AIM's Inability to Convey Inflection
Or: Why You Should Get Out More and Talk to People

AIM. On a college campus, it's an essential form of communication. So popular that AOL doesn't even need to mention its success on their site; it's just a given that everyone uses it. With a massive host of features including chat, file transfer (it was notably implicated as a major MP3 transmission utility by the RIAA a few months back), and multi-person conference, it offers an inexpensive way to communicate with friends. Granted IRC did all of this before (good point rp), but AIM made it easy enough for everyone to use it.

And yet it remains a piss poor medium for truly interpersonal communication. Although the gist of a conversation can be conveyed through written form, the minute details that humans depend on are lost or horribly muted. Inflection, tone, and attitude are all horribly mangled as the user attempts to write as if he or she was speaking. The end result is a loss of intensity and sensitivity. For example, comments intended to be mildly sarcastic are instead sometimes percieved to be direct insults.
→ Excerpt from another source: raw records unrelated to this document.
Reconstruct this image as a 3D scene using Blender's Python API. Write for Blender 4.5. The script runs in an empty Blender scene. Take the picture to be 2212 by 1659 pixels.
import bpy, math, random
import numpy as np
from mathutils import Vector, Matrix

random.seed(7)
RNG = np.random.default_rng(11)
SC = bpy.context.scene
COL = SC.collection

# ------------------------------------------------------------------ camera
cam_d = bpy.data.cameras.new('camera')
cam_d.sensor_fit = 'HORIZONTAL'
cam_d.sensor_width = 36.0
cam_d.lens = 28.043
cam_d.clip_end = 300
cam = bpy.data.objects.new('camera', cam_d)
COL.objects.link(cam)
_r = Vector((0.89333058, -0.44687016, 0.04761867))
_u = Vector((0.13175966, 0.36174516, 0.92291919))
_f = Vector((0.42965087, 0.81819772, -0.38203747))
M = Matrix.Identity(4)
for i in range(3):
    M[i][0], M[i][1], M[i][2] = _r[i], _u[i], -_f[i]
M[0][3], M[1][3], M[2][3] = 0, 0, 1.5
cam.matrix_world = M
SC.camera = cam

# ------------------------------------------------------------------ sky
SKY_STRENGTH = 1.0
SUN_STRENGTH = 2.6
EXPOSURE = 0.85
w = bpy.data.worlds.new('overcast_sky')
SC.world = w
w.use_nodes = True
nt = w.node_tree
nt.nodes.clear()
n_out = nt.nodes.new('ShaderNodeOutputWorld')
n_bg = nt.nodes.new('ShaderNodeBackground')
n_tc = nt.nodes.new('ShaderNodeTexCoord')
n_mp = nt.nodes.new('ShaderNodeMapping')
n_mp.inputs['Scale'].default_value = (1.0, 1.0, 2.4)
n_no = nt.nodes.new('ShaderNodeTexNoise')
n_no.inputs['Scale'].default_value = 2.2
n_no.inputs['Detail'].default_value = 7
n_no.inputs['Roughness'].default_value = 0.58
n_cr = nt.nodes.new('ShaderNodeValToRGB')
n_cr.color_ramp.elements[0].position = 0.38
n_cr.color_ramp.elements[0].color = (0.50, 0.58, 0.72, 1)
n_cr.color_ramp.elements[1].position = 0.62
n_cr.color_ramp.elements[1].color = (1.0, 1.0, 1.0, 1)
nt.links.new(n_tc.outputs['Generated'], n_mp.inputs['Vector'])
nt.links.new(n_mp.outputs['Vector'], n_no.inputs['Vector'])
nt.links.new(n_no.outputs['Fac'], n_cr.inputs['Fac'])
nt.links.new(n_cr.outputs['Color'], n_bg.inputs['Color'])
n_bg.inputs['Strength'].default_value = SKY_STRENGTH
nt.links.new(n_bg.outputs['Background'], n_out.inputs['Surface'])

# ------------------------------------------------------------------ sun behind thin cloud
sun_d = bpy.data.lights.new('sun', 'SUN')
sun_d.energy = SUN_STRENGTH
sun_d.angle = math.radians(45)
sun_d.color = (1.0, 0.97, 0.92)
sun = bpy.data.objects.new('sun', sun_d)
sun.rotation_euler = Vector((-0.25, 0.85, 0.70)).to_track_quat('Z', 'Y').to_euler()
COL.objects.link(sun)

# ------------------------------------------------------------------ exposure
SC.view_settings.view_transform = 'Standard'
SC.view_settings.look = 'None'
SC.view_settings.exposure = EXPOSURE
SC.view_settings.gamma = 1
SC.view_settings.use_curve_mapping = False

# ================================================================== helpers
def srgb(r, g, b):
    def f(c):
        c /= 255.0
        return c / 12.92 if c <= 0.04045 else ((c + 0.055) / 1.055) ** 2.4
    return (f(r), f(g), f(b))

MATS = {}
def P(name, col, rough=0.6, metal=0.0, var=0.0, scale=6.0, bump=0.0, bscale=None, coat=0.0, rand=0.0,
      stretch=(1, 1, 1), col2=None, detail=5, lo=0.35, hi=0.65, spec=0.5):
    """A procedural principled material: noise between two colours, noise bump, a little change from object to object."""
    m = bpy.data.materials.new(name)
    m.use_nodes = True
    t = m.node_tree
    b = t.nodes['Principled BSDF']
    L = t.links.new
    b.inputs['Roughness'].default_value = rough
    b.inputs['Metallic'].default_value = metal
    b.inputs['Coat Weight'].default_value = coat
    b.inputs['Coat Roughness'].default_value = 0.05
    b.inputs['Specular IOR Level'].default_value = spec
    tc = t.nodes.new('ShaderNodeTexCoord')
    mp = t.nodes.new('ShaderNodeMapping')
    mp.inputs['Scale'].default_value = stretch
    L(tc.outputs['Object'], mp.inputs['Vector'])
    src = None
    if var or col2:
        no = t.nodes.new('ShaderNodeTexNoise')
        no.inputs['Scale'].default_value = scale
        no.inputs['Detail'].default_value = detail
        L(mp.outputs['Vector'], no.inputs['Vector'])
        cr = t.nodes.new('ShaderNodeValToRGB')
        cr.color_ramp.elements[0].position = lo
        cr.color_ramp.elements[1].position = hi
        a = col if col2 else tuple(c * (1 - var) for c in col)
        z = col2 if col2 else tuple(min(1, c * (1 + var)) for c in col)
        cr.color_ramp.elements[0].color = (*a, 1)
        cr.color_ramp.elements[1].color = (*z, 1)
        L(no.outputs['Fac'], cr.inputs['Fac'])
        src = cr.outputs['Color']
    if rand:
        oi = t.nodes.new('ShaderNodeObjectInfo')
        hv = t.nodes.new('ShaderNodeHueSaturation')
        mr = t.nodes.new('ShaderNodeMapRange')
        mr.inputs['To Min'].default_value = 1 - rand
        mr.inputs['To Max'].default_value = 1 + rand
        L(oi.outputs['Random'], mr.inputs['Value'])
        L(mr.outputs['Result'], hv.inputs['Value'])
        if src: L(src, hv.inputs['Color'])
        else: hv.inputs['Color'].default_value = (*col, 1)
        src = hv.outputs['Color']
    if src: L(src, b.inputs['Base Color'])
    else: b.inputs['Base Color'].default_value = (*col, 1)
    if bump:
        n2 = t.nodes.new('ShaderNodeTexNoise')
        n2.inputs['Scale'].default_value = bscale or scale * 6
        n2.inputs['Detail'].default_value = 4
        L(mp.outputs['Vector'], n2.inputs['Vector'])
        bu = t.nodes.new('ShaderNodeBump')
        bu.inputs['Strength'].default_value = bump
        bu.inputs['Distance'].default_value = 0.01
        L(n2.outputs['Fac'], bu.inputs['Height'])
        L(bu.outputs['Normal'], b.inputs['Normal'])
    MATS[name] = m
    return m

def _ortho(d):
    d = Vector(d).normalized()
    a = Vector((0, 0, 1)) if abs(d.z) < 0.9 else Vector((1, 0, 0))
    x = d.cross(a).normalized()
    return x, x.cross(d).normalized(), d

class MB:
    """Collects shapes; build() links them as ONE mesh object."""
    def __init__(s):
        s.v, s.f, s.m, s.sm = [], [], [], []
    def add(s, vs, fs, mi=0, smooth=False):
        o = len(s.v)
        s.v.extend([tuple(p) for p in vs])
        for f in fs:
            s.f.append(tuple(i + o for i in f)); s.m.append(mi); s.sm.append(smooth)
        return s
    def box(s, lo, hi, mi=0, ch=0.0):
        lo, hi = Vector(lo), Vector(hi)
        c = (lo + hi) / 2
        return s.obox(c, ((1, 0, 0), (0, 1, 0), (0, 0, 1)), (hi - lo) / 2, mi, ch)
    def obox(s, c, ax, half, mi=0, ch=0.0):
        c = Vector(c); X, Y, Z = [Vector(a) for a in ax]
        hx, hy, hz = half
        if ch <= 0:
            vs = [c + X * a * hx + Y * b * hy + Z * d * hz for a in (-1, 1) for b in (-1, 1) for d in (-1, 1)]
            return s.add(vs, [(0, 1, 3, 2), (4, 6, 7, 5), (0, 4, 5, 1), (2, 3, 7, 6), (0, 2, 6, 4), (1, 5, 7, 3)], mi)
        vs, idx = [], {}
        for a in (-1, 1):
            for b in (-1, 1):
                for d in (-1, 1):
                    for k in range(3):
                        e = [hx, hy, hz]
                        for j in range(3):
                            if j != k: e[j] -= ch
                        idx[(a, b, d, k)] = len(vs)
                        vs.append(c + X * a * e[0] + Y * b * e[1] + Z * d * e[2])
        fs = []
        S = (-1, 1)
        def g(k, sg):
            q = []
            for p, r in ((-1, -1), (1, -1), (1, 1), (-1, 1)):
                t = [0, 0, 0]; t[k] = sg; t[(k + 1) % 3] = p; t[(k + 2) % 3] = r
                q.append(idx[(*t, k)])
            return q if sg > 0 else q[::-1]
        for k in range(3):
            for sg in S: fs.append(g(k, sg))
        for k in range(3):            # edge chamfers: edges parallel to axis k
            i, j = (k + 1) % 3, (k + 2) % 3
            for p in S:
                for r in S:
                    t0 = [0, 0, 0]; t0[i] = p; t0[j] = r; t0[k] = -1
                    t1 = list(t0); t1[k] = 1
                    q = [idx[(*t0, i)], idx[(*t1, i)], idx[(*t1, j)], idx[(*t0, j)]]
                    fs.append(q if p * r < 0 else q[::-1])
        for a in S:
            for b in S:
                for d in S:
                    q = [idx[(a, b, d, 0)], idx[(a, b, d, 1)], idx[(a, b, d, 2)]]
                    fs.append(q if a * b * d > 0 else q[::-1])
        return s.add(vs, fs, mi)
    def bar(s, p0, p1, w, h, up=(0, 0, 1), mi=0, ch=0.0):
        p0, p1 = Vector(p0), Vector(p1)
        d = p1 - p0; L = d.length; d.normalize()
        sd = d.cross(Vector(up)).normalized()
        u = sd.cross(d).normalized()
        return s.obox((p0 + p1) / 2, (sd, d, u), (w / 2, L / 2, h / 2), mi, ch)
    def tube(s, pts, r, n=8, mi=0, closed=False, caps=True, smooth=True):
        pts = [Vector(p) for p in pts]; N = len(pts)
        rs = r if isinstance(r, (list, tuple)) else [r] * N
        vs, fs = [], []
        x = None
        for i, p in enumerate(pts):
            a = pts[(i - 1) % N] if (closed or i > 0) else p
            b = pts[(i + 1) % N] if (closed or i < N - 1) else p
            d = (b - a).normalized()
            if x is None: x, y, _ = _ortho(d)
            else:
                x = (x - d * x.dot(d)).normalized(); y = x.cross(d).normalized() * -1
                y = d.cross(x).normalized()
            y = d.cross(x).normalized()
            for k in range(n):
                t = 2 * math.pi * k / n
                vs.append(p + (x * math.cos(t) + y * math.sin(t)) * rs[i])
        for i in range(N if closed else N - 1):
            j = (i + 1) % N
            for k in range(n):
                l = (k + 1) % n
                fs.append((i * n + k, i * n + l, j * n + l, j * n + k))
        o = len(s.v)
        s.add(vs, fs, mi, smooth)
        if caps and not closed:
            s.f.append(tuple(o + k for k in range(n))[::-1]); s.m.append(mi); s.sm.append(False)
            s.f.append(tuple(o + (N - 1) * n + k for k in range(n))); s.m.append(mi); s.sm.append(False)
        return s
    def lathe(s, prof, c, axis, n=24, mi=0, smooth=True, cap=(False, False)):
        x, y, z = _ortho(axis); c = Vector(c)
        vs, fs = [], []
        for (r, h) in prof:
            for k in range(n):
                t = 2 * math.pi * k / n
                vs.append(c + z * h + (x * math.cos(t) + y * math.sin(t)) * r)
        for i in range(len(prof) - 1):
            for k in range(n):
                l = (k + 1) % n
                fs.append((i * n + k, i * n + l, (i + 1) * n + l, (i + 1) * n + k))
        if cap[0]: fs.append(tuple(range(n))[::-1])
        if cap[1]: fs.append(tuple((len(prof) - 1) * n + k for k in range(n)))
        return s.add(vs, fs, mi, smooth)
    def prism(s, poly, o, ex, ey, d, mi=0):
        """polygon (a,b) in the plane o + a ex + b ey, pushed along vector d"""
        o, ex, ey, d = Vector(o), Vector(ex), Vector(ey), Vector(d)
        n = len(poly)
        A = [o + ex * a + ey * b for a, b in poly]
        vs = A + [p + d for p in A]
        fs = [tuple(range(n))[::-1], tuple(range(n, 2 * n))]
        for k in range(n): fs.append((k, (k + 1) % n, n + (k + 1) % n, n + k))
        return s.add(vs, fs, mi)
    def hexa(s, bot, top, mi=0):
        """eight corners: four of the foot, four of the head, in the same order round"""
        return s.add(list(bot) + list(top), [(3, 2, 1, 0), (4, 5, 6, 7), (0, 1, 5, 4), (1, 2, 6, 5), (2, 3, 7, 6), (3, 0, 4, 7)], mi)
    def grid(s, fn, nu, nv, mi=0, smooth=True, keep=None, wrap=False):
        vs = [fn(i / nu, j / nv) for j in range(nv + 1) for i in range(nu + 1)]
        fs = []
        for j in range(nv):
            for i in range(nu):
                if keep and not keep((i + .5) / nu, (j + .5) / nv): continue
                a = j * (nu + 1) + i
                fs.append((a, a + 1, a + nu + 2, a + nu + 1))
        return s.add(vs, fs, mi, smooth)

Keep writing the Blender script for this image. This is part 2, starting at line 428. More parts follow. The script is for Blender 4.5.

Another example can be seen in flirting online; a great deal of the innuendo and many of the signs are lost because of the crude form of communication used.

So why do we try? Why not pick up the phone, which at least allows your tone of voice to provide far more information? Perhaps it has something to do with the medium itself; people are comfortable using it. When you IM a friend, it's correspondence. There's a level of detachment there that other forms of conversation are incapable of producing. Especially in the case of flirting with an attractive member of the opposite sex, you often find as many forms of security as you can. Another advantage that since instant messaging is not truly real time, you have plenty of opportunity to compose your thoughts before forming a statement. Often you do not have this luxury in the analog world. Of course, there's also the issue of bandwith. Voice and video require streaming connections that would massacre a modem, while a text message is a few bytes in size.

Perhaps in the future, when bandwith is as plentiful as water, we'll look back and wonder how we got along. Or maybe we'll just assume things were weird back then, and laugh. Technology does that.